WOW!!...Thank you Mr Organ....I never expected a LNer to accomodate me and debate this point. ( while providing photos also )
I see the carved-out channel at the end of the wooden fore-stock that accommodates the blade of the folded-down bayonet. You are claiming that it caused the rectangular shape seen in the print lift (circled on right, below).
Yes,..... But let me point out that the bayonet slot in the photo you posted appears to be wider than the bayonet groove on my carcanos....I own several carcanos and none of them have a groove like the groove on the carcano in the photo. The grooves on my carcanos is not as wide and the sides are more parallel.
If the print came off the wooden stock, wouldn't there be some impression from the the stock's indentation for the forward sling-mount?
No.... The photo of CE 637 doesn't show that portion of the rifles stock ( foregrip) The right hand side of the photo (CE 637 ) shows only about 3/4 of an inch of back end of the bayonet groove.
There's more to CE 637 than its right hand side. Seems the little indent on the wooden fore-stock (where the fore sling bracket was fitted to) would have made some sort of impression. It's a pretty significant change in how the surface runs.
Since such an impression is missing, it may be that the print was taken from the metal barrel and not the wooden stock.
Above: How wooden fore-stock looks without the metal forward sling mount.
Maybe he meant the print was some three inches from the front end of the wooden stock if the barrel was placed back on the stock.
HUH?.... Three inches back from the forward end of the wooden stock is three inches .....Period! It matters not if the metal barrel is fitted into the stock.
Day said that he spotted a print on THE SIDE of the barrel ( The metal barrel) that disappeared beneath the wooden stock about three inches back from the forward end of the wooden stock. ( Turns out his guess was pretty good.....The area circled is about 3 & 1 / 2 inches back from the end of the wooden stock.)
However....He said when he disassembled the rifle he saw the old print on the BOTTOM of the metal barrel and that's what he lifted.

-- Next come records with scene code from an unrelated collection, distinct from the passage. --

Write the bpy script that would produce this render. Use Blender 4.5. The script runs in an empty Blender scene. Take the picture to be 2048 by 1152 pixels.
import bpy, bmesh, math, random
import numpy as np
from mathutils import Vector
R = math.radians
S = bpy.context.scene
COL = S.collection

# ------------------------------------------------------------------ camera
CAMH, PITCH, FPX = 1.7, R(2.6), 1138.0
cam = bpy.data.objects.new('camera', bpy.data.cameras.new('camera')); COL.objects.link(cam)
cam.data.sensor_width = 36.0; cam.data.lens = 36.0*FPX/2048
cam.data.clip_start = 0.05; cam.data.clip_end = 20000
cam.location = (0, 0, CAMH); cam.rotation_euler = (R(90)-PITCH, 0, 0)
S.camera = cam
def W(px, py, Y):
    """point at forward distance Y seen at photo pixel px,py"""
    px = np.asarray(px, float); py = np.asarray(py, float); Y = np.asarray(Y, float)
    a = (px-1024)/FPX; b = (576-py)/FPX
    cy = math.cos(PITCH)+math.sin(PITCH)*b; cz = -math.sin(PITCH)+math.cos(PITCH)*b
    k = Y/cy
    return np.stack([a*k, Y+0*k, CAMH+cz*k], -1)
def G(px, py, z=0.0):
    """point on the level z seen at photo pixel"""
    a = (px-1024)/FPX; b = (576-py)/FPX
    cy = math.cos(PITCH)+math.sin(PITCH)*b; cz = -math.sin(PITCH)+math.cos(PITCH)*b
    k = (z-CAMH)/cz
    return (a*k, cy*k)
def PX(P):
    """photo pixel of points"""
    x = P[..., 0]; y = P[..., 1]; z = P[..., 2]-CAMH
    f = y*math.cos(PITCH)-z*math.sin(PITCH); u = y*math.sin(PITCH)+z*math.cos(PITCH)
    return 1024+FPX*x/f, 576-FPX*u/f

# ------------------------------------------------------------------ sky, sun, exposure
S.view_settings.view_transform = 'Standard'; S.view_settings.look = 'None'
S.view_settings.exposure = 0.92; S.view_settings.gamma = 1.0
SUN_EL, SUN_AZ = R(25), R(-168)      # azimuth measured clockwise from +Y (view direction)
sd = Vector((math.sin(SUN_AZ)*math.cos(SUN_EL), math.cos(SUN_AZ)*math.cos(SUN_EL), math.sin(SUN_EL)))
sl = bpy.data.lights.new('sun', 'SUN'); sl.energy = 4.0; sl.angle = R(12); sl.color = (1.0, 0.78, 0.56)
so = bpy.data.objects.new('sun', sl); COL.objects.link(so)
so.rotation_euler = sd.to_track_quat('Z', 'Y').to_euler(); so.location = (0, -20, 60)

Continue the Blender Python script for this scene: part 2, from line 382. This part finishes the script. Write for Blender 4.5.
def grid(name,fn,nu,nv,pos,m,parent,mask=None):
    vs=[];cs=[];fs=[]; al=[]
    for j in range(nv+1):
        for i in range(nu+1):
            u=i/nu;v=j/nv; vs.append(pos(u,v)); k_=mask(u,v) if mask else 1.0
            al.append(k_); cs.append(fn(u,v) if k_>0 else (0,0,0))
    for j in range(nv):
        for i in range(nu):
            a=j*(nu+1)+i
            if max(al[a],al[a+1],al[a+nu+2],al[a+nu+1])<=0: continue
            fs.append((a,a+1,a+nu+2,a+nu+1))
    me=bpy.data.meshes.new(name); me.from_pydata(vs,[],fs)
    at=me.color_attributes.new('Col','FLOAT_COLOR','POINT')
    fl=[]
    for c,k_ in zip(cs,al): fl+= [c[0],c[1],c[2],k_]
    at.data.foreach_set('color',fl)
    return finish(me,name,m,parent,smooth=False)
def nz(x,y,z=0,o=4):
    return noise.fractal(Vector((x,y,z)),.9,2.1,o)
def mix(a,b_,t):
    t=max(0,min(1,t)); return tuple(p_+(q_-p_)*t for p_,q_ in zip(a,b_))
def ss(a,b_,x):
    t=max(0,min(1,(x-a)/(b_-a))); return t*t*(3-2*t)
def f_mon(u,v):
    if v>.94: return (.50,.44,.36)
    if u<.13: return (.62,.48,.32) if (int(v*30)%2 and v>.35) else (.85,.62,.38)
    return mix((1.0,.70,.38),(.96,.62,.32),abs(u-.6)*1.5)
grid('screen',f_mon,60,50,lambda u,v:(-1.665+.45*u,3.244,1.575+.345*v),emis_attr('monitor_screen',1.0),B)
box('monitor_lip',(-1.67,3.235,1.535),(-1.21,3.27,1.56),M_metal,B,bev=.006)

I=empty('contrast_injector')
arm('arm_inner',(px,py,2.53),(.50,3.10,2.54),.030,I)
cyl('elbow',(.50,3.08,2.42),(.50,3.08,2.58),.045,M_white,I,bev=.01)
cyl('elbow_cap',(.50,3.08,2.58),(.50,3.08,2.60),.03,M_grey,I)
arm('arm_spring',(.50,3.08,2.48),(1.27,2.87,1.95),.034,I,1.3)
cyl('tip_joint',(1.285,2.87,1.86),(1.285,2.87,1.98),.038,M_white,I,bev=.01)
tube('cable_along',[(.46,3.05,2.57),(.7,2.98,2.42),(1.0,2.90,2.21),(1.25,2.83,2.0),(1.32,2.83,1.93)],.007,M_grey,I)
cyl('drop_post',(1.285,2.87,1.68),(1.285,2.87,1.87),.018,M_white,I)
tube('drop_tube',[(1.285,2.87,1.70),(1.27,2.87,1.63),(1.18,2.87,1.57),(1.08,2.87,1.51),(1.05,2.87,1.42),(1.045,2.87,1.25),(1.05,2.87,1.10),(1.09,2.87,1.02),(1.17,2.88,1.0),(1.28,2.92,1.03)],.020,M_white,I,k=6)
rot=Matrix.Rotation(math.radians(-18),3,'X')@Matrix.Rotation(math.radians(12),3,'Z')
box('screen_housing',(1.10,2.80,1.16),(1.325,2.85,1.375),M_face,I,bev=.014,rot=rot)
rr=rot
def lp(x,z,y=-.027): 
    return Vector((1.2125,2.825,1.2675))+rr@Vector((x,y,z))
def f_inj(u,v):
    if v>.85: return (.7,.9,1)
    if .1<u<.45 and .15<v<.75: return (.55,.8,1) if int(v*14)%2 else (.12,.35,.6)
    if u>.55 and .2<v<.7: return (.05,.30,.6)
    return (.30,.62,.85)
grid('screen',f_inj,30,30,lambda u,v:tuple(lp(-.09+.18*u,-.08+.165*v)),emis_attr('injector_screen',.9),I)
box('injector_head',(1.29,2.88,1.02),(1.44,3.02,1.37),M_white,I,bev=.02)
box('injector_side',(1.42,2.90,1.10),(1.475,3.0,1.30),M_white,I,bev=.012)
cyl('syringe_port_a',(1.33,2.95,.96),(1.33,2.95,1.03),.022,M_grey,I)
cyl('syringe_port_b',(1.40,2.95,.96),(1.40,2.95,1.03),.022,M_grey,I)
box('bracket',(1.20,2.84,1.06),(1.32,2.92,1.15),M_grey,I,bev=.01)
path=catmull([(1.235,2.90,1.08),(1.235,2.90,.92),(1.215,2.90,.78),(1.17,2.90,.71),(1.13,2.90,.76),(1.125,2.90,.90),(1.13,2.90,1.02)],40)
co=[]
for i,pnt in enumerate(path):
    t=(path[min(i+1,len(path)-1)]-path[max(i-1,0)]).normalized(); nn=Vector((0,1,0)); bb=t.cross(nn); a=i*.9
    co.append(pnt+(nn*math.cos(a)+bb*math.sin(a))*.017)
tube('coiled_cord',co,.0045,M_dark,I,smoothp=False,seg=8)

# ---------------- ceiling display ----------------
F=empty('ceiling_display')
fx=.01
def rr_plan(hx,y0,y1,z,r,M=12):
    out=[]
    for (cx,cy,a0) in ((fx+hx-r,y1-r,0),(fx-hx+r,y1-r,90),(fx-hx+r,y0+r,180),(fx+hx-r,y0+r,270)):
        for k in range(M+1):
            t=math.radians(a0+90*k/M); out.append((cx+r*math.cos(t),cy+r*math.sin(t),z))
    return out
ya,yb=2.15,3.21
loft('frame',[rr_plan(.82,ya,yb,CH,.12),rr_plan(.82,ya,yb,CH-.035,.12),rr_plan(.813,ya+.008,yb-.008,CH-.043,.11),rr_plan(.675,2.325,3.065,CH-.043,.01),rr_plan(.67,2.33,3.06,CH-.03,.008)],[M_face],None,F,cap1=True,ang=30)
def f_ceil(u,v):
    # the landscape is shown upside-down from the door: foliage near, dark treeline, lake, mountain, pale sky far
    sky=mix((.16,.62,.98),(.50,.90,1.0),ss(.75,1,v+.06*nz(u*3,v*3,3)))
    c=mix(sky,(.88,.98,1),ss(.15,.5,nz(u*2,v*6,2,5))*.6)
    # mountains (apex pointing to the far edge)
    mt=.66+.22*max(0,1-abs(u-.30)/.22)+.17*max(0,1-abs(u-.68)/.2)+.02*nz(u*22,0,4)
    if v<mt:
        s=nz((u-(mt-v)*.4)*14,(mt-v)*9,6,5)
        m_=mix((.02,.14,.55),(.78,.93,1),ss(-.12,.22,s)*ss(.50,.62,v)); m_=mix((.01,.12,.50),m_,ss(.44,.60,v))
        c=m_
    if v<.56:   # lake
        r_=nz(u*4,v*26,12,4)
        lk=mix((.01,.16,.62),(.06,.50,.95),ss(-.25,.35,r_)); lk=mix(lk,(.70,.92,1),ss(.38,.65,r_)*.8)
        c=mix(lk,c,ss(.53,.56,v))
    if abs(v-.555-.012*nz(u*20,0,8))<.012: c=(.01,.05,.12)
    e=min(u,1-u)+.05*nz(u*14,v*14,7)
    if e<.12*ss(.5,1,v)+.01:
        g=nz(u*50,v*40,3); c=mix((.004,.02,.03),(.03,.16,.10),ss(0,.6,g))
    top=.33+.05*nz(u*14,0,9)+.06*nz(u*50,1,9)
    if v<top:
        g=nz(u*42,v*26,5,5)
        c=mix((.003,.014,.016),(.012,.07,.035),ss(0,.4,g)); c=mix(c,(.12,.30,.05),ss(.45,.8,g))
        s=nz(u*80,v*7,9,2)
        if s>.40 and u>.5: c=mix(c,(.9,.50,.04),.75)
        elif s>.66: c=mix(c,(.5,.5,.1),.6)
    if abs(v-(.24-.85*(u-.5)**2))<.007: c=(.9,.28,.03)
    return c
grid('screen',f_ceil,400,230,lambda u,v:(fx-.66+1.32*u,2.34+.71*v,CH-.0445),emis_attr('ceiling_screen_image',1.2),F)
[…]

!) A man's palm print couldn't have wrapped half way around that 5 /8 inch metal barrel
2) Day said the print was on the BOTTOM of the barrel ...he did not say that the print extended halfway around the barrel....
The print was centered on the bottom of the barrel. Day saw an edge of it before he disassembled the rifle.
3) there is nothing on the metal barrel that would have created the two parallel lines.
I just posted something on the barrel that could account for the rectangular shape. The shape might have shifted a bit as the metal part was elevated relative to the rest of the barrel. Day was concentrating on where the print was.
The area circled on the right shows what I believe to be some pitting characteristic of the Carcano's barrel.
It doesn't seem characteristic of wood grain.
I believe that Detective Day was incorporating his lift from the TSBD into the tale they invented, and he was recalling what he thought was a palm print on the wooden stock when he saw it while checking the rifle for prints in the TSBD just minutes after he pulled it from beneath the pallet. He said the print was about three inches back from the forward end ( muzzle end) of the WOODEN stock. If he had found a print on the metal barrel he logically would have used the muzzle or the bayonet lug as a reference point.
I don't know about that. Day references "end of foregrip" in CE 637, which is a reference to the wooden fore-stock. Probably--as it was found assembled--the rifle would be entered as an exhibit fully-assembled. In most of the local cases he was called to testify about, that may have been a standard method of presenting the evidence. I see that in the modern age, guns are sometimes presented in court assembled but with a gun lock for safety. Probably to prevent a Trump supporter playing with it and blowing his foot off.